In Richmond, where good manners have always been a must, officials and residents hope the long-simmering debate over the city's Confederate statuary avoids the incivility seen elsewhere, including in nearby Charlottesville.

There, on July 9th, about 50 members of the Ku Klux Klan marched in opposition to Charlottesville's plan to take down a verdigris statue of Robert E. Lee astride his war horse that has stood in a city park for more than 90 years. Separated from more than 1,000 counter-protestors by a phalanx of city and state police, the Klansmen—many from North Carolina and some wearing the organisation's distinctive hoods and robes—gathered in Justice Park for about half an hour. As the Klansmen attempted to leave, counter-protestors tried to block them. Ignoring orders by authorities to give way, the counter-protestors were disbursed when police detonated three canisters of tear gas. It was an embarrassing finale to a day in which 23 people were arrested.

Richmond, a majority-minority city that was the capital of the Confederacy for most of the Civil War, is looking for a new way to settle an old issue: the future of at least five monuments erected between 1890 and 1929 in tribute to military and civilian leaders of the Southern revolt to preserve slavery.

The city's African-American mayor, Levar Stoney, wants to protect the statues as important historic symbols, but he believes their story must be more fully told to include the black bondage practiced by the Confederacy and the rigid segregation that would be a bitter coda to the Civil War.

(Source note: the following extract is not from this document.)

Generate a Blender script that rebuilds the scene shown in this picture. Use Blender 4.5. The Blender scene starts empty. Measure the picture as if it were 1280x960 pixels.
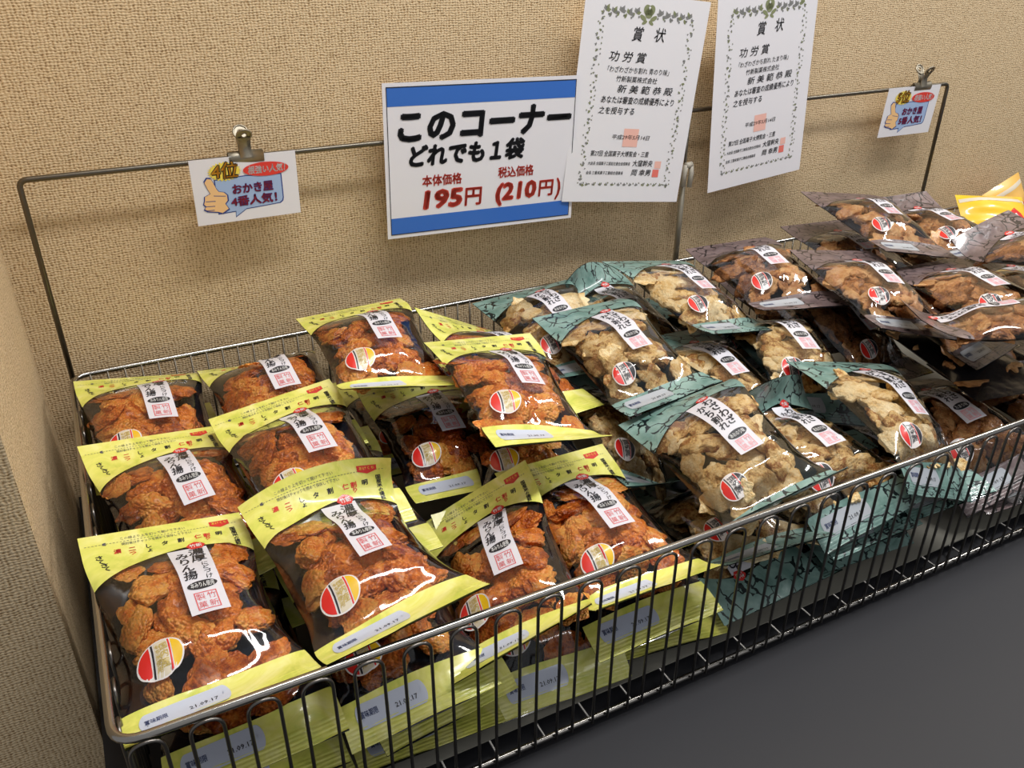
import bpy, math, random
import numpy as np
from mathutils import Matrix, Vector, noise as mnoise

# ------------------------------------------------------------------ camera, world, light, exposure
SC = bpy.context.scene
COL = SC.collection
SC.view_settings.view_transform = 'Standard'
SC.view_settings.look = 'None'
SC.view_settings.gamma = 1.0
SC.view_settings.use_curve_mapping = False
SC.view_settings.exposure = 0.0

def make_camera():
    yaw, pitch, roll = 0.4731, 0.4957, 0.0031
    cy, sy, cp, sp = math.cos(yaw), math.sin(yaw), math.cos(pitch), math.sin(pitch)
    f = Vector((sy*cp, cy*cp, -sp)); r = Vector((cy, -sy, 0)); u = r.cross(f)
    r2 = r*math.cos(roll)+u*math.sin(roll); u2 = -r*math.sin(roll)+u*math.cos(roll)
    cam = bpy.data.cameras.new('camera'); o = bpy.data.objects.new('camera', cam); COL.objects.link(o)
    m = Matrix((r2, u2, -f)).transposed().to_4x4(); m.translation = (0.0668, -1.1021, 0.5039)
    o.matrix_world = m
    cam.sensor_width = 36; cam.sensor_fit = 'HORIZONTAL'; cam.lens = 36*1053.77/1280
    cam.clip_start = 0.02
    SC.camera = o
make_camera()

W_ = bpy.data.worlds.new('world'); SC.world = W_; W_.use_nodes = True
_bg = W_.node_tree.nodes['Background']
_bg.inputs['Color'].default_value = (.96, .97, 1.0, 1); _bg.inputs['Strength'].default_value = 0.31

def area(name, loc, target, sx, sy, power, col=(1, .985, .96)):
    l = bpy.data.lights.new(name, 'AREA'); l.shape = 'RECTANGLE'; l.size = sx; l.size_y = sy
    l.energy = power; l.color = col
    o = bpy.data.objects.new(name, l); COL.objects.link(o)
    o.location = loc
    d = Vector(target)-Vector(loc)
    o.rotation_euler = d.to_track_quat('-Z', 'X' if abs(d.z) < 0 else 'Y').to_euler()
    return o
area('tube_or_fill_light', (0.75, -0.60, 1.65), (0.75, -0.45, 0), 1.2, .15, 21)
area('tube_or_fill_light', (2.55, -0.60, 1.65), (2.45, -0.45, 0), 1.2, .15, 28)
area('tube_or_fill_light', (0.9, -2.6, 1.75), (0.9, -1.5, 0), 1.6, .08, 4)  # weak frontal fill, an added lamp rather than one of the ceiling tubes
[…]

Mr Stoney, a 36-year-old Democrat who fine-tuned his political skills as an adviser to Virginia's governor, Terry McAuliffe, has appointed a 13-member commission to recommend ways to expand the monuments' narrative. That could include signage or additional statuary, both of which are dismissed as sacrilege by Southern heritage groups, such as the Sons of Confederate Veterans. Advocates for a proposed slavery memorial —Richmond was once the second-largest slave market behind New Orleans—say the statues must come down.